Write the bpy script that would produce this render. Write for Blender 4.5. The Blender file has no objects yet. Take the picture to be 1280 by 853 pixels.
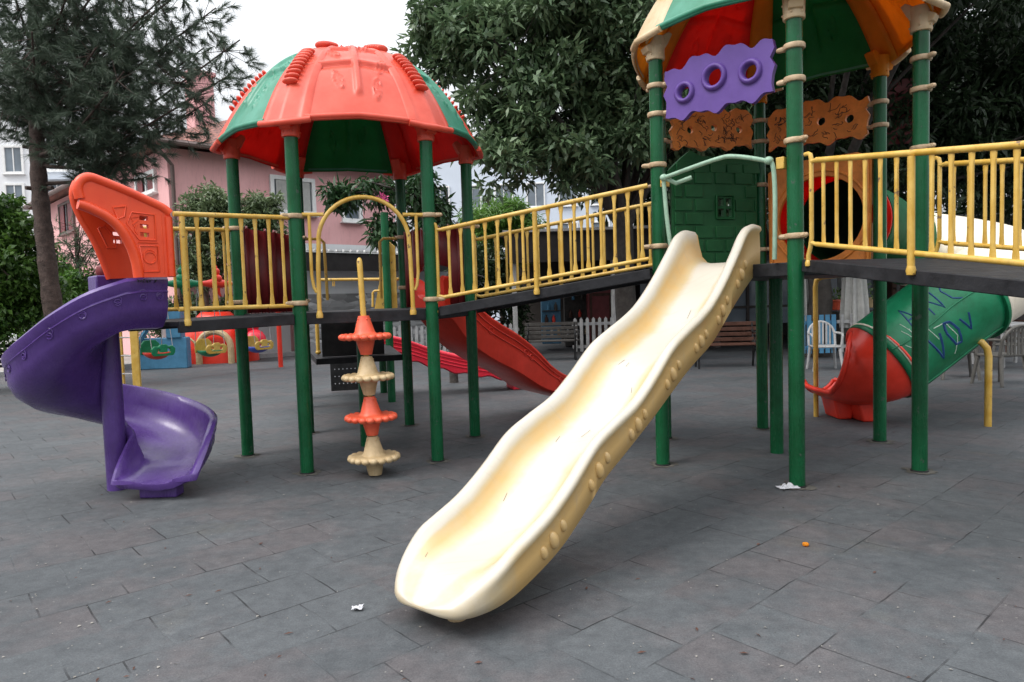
import bpy, bmesh, math, random
import numpy as np
from mathutils import Vector, Matrix
from mathutils.geometry import tessellate_polygon
PI = math.pi
rad = math.radians
rng = np.random.default_rng(11)
random.seed(5)
scene = bpy.context.scene
COL = scene.collection

# ------------------------------------------------------------------ camera
FPX, PITCH, ROLL, CAMZ = 877.45, .0599, .0312, 1.45
_c, _s, _cr, _sr = math.cos(PITCH), math.sin(PITCH), math.cos(ROLL), math.sin(ROLL)
cam_d = bpy.data.cameras.new('camera')
cam = bpy.data.objects.new('camera', cam_d)
COL.objects.link(cam)
cam_d.sensor_width = 36
cam_d.lens = FPX / 1280 * 36
cam_d.clip_end = 600
rgt = Vector((_cr, -_s * _sr, -_c * _sr))
upv = Vector((_sr, _s * _cr, _c * _cr))
fwd = Vector((0, _c, -_s))
cam.matrix_world = Matrix(((rgt.x, upv.x, -fwd.x, 0), (rgt.y, upv.y, -fwd.y, 0), (rgt.z, upv.z, -fwd.z, CAMZ), (0, 0, 0, 1)))
scene.camera = cam


def at(px, py, Y):
    """world point seen at photo pixel (px,py), Y metres ahead (used to measure places from the survey photo)"""
    x, u = (px - 640) / FPX, -(py - 426.5) / FPX
    X, Up = x * _cr + u * _sr, -x * _sr + u * _cr
    r = Vector((X, _c + _s * Up, -_s + _c * Up))
    return Vector((0, 0, CAMZ)) + r * (Y / r.y)


def gnd(px, py, z=0.0):
    p = at(px, py, 1.0) - Vector((0, 0, CAMZ))
    return Vector((0, 0, CAMZ)) + p * ((z - CAMZ) / p.z)


def onpl(px, py, p0, d):
    r = at(px, py, 1.0) - Vector((0, 0, CAMZ))
    nx, ny = -d[1], d[0]
    t = (nx * p0[0] + ny * p0[1]) / (nx * r.x + ny * r.y)
    return Vector((0, 0, CAMZ)) + r * t


# ------------------------------------------------------------------ materials
def _nt(name):
    m = bpy.data.materials.new(name)
    m.use_nodes = True
    nt = m.node_tree
    return m, nt, nt.nodes, nt.links, nt.nodes['Principled BSDF']


def plastic(name, col, rough=.4, var=.22, dirt=.25, scale=5., bump=.04, spec=.5, fade=None, metal=0., streak=True, trans=0., chips=None):
    m, nt, N, L, b = _nt(name)
    tc = N.new('ShaderNodeTexCoord')
    n1 = N.new('ShaderNodeTexNoise'); n1.inputs['Scale'].default_value = scale; n1.inputs['Detail'].default_value = 7
    n1.inputs['Roughness'].default_value = .65
    L.new(tc.outputs['Object'], n1.inputs['Vector'])
    r1 = N.new('ShaderNodeMapRange'); r1.inputs['From Min'].default_value = .32; r1.inputs['From Max'].default_value = .7
    L.new(n1.outputs['Fac'], r1.inputs['Value'])
    mx = N.new('ShaderNodeMix'); mx.data_type = 'RGBA'
    dark = tuple(c * (1 - var) for c in col)
    lite = fade if fade else tuple(min(1, c * (1 + var * .6) + .012) for c in col)
    mx.inputs['A'].default_value = (*dark, 1); mx.inputs['B'].default_value = (*lite, 1)
    L.new(r1.outputs['Result'], mx.inputs['Factor'])
    # grime: streaky, stretched along z
    mp = N.new('ShaderNodeMapping'); mp.inputs['Scale'].default_value = (9, 9, 1.6 if streak else 9)
    L.new(tc.outputs['Object'], mp.inputs['Vector'])
    n2 = N.new('ShaderNodeTexNoise'); n2.inputs['Scale'].default_value = 1.7; n2.inputs['Detail'].default_value = 9; n2.inputs['Roughness'].default_value = .72
    L.new(mp.outputs['Vector'], n2.inputs['Vector'])
    r2 = N.new('ShaderNodeMapRange'); r2.inputs['From Min'].default_value = .52; r2.inputs['From Max'].default_value = .78
    r2.inputs['To Max'].default_value = dirt
    L.new(n2.outputs['Fac'], r2.inputs['Value'])
    mx2 = N.new('ShaderNodeMix'); mx2.data_type = 'RGBA'
    g = .35
    mx2.inputs['B'].default_value = (col[0] * g * .6 + .035, col[1] * g * .6 + .032, col[2] * g * .6 + .028, 1)
    L.new(r2.outputs['Result'], mx2.inputs['Factor']); L.new(mx.outputs['Result'], mx2.inputs['A'])
    if chips:
        n4 = N.new('ShaderNodeTexNoise'); n4.inputs['Scale'].default_value = 16; n4.inputs['Detail'].default_value = 6; n4.inputs['Roughness'].default_value = .62
        L.new(tc.outputs['Object'], n4.inputs['Vector'])
        r4 = N.new('ShaderNodeMapRange'); r4.inputs['From Min'].default_value = .645; r4.inputs['From Max'].default_value = .67
        L.new(n4.outputs['Fac'], r4.inputs['Value'])
        mx3 = N.new('ShaderNodeMix'); mx3.data_type = 'RGBA'; mx3.inputs['B'].default_value = (*chips, 1)
        L.new(r4.outputs['Result'], mx3.inputs['Factor']); L.new(mx2.outputs['Result'], mx3.inputs['A']); mx2 = mx3
    L.new(mx2.outputs['Result'], b.inputs['Base Color'])
    r3 = N.new('ShaderNodeMapRange'); r3.inputs['To Min'].default_value = rough - .1; r3.inputs['To Max'].default_value = rough + .2
    L.new(n2.outputs['Fac'], r3.inputs['Value']); L.new(r3.outputs['Result'], b.inputs['Roughness'])
    b.inputs['Specular IOR Level'].default_value = spec
    b.inputs['Metallic'].default_value = metal
    n3 = N.new('ShaderNodeTexNoise'); n3.inputs['Scale'].default_value = 45; n3.inputs['Detail'].default_value = 4
    L.new(tc.outputs['Object'], n3.inputs['Vector'])
    ad = N.new('ShaderNodeMath'); ad.operation = 'MULTIPLY_ADD'; ad.inputs[1].default_value = 2.5
    L.new(n1.outputs['Fac'], ad.inputs[0]); L.new(n3.outputs['Fac'], ad.inputs[2])
    if trans:
        tr = N.new('ShaderNodeBsdfTranslucent'); L.new(mx2.outputs['Result'], tr.inputs['Color'])
        ms = N.new('ShaderNodeMixShader'); ms.inputs[0].default_value = trans
        L.new(b.outputs['BSDF'], ms.inputs[1]); L.new(tr.outputs['BSDF'], ms.inputs[2]); L.new(ms.outputs['Shader'], N['Material Output'].inputs['Surface'])
    bp = N.new('ShaderNodeBump'); bp.inputs['Strength'].default_value = bump * 4; bp.inputs['Distance'].default_value = .004
    L.new(ad.outputs['Value'], bp.inputs['Height']); L.new(bp.outputs['Normal'], b.inputs['Normal'])
    return m


def leafmat(name, c1, c2, rough=.42, trans=.25, scale=1.2):
    m, nt, N, L, b = _nt(name)
    gi = N.new('ShaderNodeNewGeometry')
    tc = N.new('ShaderNodeTexCoord')
    n1 = N.new('ShaderNodeTexNoise'); n1.inputs['Scale'].default_value = scale; n1.inputs['Detail'].default_value = 3
    L.new(tc.outputs['Object'], n1.inputs['Vector'])
    ad = N.new('ShaderNodeMath'); ad.operation = 'MULTIPLY_ADD'; ad.inputs[1].default_value = .55
    sb = N.new('ShaderNodeMath'); sb.operation = 'SUBTRACT'; sb.inputs[1].default_value = .28
    L.new(gi.outputs['Random Per Island'], ad.inputs[0]); L.new(n1.outputs['Fac'], sb.inputs[0]); L.new(sb.outputs['Value'], ad.inputs[2])
    mx = N.new('ShaderNodeMix'); mx.data_type = 'RGBA'
    mx.inputs['A'].default_value = (*c1, 1); mx.inputs['B'].default_value = (*c2, 1)
    L.new(ad.outputs['Value'], mx.inputs['Factor'])
    L.new(mx.outputs['Result'], b.inputs['Base Color'])
    b.inputs['Roughness'].default_value = rough
    tr = N.new('ShaderNodeBsdfTranslucent'); L.new(mx.outputs['Result'], tr.inputs['Color'])
    ms = N.new('ShaderNodeMixShader'); ms.inputs[0].default_value = trans
    out = N['Material Output']
    L.new(b.outputs['BSDF'], ms.inputs[1]); L.new(tr.outputs['BSDF'], ms.inputs[2]); L.new(ms.outputs['Shader'], out.inputs['Surface'])
    return m


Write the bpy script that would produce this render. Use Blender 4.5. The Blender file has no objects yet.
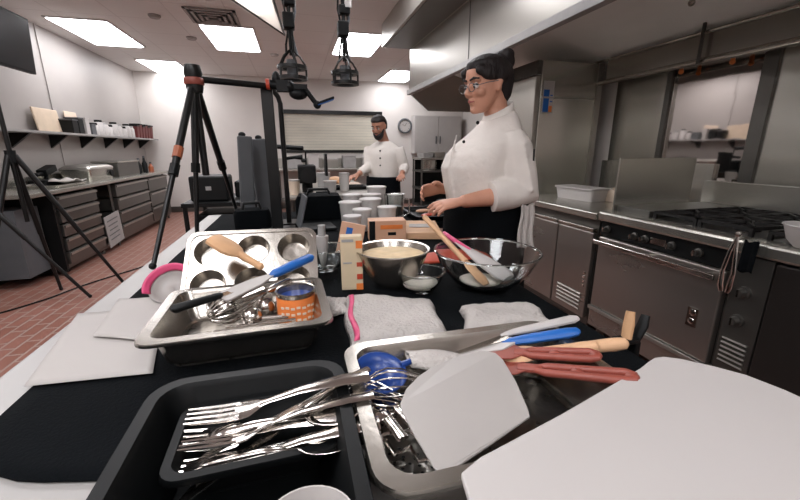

§ WORK INSTRUCTIONS: Exactly as they appear, print the lines of the listing above from its first line through the line that contains "COL = scene.collection", minus the pictures.

§ RIGHT ANSWER:
Write the bpy script that would produce this render. Write for Blender 4.5. The Blender file has no objects yet. Take the picture to be 1280 by 853 pixels.
import bpy, bmesh, math, random
import numpy as np
from mathutils import Vector, Matrix
from mathutils.geometry import tessellate_polygon
PI = math.pi
rad = math.radians
rng = np.random.default_rng(11)
random.seed(5)
scene = bpy.context.scene
COL = scene.collection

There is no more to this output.